Community Economics (source: Forte.io)
Blockchain technology and NFTs enable the creation of new gameplay and world designs that directly support the long-term health of a game through cooperative token-based economics, or “community economics.” The current video games market requires a huge amount of money advertising their games to find the 2% that will pay. On the premium game side, players won’t pay more than $60 for a game. But the games can cost hundreds of millions of dollars to make, putting a lot of risk on developers to deliver a hit, whereas a miss is a total failure.
Blockchain solutions around collective ownership via token economics allow early adopters to benefit from being an early fan as well as earn economics from secondary transactions of in-game items won, crafted or collected.
But those who operate the computers on the chain have to be rewarded, and the cost of those computers can be hefty. So there are “gas” or energy fees associated with blockchain transactions. The user experience is another big problem. Cryptocurrency wallets are hard to use. Someone can hack your account and steal your money. Or if you lose the code associated with your cryptocurrency, then it’s gone forever. Lastly, game developers have to be careful about money laundering. They have to know who they are doing business with and be compliant with anti-money laundering laws and money transmission laws in various countries.
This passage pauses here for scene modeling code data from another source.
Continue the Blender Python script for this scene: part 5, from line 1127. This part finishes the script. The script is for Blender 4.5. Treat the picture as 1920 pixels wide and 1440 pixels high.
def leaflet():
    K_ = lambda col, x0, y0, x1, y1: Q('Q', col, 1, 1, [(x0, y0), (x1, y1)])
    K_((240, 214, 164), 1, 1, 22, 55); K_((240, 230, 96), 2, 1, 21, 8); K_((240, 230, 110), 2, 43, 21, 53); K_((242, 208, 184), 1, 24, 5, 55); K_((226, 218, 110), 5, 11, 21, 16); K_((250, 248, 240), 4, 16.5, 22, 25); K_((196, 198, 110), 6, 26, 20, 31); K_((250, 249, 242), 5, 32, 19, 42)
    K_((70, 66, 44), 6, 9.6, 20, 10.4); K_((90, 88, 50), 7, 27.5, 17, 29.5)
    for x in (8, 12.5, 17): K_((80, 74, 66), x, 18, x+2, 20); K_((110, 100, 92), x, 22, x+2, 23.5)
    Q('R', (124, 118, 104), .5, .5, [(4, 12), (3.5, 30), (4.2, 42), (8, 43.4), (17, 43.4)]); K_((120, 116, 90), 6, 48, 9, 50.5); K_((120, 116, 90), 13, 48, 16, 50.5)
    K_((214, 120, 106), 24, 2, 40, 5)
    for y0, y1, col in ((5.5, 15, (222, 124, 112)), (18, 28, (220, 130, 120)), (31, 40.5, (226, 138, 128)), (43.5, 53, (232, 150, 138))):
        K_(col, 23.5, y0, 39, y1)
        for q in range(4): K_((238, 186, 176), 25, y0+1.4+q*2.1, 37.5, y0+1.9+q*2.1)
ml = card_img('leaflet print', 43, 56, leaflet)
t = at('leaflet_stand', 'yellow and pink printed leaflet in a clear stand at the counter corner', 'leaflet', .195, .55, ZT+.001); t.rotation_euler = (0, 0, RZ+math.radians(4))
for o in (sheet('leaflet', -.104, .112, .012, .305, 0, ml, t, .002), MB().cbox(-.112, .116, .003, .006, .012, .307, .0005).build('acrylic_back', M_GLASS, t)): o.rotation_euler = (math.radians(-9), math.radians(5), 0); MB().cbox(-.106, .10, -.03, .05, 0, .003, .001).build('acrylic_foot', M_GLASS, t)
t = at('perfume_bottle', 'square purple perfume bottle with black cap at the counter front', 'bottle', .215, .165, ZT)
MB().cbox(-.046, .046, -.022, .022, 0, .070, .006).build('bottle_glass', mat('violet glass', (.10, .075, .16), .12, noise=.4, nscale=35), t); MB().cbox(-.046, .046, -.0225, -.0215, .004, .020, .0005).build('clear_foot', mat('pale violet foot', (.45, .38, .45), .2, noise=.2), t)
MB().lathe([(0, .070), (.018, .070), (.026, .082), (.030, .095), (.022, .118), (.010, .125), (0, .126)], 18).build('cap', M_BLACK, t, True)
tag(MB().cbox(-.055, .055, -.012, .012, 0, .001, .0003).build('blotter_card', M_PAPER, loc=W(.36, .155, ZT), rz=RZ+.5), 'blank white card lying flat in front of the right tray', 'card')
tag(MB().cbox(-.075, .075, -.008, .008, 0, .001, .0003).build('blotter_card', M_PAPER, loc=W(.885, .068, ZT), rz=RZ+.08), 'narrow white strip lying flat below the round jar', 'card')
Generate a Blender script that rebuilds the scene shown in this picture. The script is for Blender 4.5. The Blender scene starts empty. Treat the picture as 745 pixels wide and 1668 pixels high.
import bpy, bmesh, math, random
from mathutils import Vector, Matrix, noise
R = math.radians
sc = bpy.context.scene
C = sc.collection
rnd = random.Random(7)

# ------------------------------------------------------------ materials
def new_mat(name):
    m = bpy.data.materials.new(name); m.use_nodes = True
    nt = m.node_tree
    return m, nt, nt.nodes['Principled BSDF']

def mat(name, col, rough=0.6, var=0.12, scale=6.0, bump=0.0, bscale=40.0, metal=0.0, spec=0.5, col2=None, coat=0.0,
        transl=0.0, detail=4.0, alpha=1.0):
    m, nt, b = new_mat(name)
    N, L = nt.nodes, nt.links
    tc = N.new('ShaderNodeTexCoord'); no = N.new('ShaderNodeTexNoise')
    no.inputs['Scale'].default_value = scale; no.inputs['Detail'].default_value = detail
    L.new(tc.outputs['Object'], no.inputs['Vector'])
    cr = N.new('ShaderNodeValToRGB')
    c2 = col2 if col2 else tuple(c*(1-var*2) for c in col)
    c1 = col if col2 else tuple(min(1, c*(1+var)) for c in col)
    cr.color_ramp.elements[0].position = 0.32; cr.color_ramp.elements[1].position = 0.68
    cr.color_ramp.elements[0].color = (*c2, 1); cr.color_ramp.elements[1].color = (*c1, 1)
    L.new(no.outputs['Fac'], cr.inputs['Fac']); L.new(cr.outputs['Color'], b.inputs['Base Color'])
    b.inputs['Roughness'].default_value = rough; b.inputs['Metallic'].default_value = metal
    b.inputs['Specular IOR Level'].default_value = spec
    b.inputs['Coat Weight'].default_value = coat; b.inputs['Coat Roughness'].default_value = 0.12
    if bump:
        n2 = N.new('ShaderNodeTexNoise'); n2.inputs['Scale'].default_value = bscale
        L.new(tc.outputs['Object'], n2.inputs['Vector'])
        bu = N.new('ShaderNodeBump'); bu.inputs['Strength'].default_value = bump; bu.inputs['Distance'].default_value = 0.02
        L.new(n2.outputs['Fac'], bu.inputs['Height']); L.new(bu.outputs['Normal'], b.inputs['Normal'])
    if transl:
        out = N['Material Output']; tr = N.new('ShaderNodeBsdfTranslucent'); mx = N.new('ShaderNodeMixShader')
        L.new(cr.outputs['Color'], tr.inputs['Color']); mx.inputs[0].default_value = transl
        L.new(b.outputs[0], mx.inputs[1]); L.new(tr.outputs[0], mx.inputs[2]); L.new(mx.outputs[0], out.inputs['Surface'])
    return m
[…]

Blockchain technology is still pretty nascent, it’s difficult to use and to scale. One is capability, and then a cost associated with transactions. And those are really salient for this technology to work at a mass-market scale, globally, with games that have audiences of tens of millions or hundreds of millions of users a month. It’s a fundamental technology infrastructure layer that still has to be built — and that makes for a hot investment space.